The movie is about a parish priest in NYC (Hoffman) who is persecuted by the principal of the Catholic school associated with the parish by the school's principal who was also a nun and mother superior (Streep) based purely on her suspicion that the priest might be getting a little too 'familiar' with the lone Black kid in the school, a loner ostracized by the other students. Still, despite the seriousness of the subject matter, the writing is witty rather than dour, at times even laugh-out-loud funny (God I love good writing)!
The story takes place in the year after the Kennedy assasination (IC was in high school in Texas that year) although the students seem to be about middle school age (what we would have called 'junior high' back then--why the change?!).

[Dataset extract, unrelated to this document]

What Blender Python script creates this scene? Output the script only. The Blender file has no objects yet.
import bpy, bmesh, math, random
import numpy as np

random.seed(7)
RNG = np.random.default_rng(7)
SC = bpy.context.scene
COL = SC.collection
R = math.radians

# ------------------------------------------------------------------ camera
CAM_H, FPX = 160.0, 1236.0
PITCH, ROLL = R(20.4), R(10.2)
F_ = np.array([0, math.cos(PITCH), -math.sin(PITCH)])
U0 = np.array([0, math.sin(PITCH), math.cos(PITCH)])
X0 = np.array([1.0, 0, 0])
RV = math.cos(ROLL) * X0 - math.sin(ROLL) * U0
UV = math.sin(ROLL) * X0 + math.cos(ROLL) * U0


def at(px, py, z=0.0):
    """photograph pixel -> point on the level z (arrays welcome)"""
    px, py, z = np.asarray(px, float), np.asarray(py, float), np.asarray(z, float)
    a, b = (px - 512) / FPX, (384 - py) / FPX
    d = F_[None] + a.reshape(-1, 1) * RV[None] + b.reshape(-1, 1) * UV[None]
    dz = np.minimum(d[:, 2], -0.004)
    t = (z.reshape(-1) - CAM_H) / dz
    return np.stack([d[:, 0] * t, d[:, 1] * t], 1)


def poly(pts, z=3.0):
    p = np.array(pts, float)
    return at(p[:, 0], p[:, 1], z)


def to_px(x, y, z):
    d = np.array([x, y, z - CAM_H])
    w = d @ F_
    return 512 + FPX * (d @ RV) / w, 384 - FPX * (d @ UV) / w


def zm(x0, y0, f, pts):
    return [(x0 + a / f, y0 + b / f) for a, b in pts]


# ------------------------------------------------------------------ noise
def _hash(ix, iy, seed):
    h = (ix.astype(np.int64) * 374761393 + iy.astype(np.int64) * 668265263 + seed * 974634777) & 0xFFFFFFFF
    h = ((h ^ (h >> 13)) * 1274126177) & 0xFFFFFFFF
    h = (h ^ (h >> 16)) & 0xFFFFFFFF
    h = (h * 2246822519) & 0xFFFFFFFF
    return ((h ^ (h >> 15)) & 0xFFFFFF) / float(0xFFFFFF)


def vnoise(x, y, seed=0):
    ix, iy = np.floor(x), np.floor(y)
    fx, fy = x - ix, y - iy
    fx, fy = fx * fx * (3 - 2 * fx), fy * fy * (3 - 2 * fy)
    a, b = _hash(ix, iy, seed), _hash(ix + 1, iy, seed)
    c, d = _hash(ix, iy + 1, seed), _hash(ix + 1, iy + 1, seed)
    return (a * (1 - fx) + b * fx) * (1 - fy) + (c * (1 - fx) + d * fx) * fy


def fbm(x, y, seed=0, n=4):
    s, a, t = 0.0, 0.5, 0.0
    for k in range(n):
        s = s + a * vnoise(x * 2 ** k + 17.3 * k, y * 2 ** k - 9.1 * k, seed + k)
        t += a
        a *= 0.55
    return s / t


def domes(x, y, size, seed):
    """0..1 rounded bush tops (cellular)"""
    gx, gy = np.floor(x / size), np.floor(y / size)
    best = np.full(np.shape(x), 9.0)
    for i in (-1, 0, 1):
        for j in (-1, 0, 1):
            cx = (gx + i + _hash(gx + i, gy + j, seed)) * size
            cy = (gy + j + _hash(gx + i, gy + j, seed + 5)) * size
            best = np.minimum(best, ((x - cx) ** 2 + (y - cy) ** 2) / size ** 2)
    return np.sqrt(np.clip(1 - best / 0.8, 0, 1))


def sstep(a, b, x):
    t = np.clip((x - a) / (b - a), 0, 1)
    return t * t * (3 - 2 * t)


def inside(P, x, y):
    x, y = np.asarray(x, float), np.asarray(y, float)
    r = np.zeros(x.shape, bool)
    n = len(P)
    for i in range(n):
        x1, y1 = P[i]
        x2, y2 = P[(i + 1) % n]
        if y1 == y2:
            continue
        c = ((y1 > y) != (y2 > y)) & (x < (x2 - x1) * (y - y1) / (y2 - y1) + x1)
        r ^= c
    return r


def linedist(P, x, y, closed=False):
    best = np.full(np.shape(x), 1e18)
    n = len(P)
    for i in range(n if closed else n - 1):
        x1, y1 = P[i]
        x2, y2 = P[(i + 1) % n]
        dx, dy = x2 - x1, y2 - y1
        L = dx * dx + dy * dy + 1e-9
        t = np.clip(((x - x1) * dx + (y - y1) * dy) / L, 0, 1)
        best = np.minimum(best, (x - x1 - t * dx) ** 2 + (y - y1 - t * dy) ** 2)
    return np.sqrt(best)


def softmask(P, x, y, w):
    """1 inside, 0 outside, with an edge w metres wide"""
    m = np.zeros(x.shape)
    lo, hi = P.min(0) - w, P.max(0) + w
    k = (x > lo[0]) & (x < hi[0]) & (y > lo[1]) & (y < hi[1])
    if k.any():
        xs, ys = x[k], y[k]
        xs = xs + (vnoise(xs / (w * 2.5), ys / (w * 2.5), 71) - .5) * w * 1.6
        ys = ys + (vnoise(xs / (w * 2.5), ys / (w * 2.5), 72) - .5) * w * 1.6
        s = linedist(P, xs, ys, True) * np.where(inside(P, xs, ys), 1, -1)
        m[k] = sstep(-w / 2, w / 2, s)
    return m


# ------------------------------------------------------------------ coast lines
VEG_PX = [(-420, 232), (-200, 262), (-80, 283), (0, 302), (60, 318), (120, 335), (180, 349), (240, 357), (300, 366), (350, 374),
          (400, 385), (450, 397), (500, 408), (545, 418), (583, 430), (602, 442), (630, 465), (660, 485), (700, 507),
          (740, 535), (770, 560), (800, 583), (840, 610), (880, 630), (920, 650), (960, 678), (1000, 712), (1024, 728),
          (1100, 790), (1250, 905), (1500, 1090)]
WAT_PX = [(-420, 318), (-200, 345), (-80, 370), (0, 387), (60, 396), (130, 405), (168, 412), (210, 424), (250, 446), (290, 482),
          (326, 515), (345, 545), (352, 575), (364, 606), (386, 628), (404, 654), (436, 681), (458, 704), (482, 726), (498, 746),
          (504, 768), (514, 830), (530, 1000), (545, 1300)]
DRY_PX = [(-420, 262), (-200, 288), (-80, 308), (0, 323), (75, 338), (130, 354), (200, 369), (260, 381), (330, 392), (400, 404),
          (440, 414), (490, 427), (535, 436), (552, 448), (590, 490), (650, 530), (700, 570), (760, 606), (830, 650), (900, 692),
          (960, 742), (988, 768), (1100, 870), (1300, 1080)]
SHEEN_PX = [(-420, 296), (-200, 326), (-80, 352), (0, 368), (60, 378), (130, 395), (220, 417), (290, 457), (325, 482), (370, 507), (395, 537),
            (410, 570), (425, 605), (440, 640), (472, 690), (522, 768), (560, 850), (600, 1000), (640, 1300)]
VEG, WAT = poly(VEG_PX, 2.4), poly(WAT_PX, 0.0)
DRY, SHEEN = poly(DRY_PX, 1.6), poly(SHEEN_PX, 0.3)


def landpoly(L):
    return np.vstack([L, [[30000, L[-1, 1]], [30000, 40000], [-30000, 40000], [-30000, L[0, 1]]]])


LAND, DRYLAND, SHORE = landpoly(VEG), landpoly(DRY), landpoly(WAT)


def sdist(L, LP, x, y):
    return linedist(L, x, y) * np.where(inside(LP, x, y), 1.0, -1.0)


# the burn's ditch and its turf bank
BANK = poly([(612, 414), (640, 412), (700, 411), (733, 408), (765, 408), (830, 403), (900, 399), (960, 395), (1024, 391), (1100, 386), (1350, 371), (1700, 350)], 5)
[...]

Fans of good acting and good writing will find a lot to love in this movie. Still as good as Hoffman and Streep are, and they indeed give the proverbial Oscar-worthy performances, the actor who steals the show is Viola Davis as the mother of the putative victim. She's only on the screen for 15 minutes but, if there is any justice, she will be nominated and win for "Best Supporting Actress" at the 2009 Oscars. She will be familiar to most for her roles on "Law and Order" and "Grey's Anatomy," but I certainly look for her star to rise after this. Worth the price of admission.
"Doubt" was further graced by the wonderful cinematography of the Great Roger Deakins ("No Country for Old Men" and most of the other films by the Coen Brothers).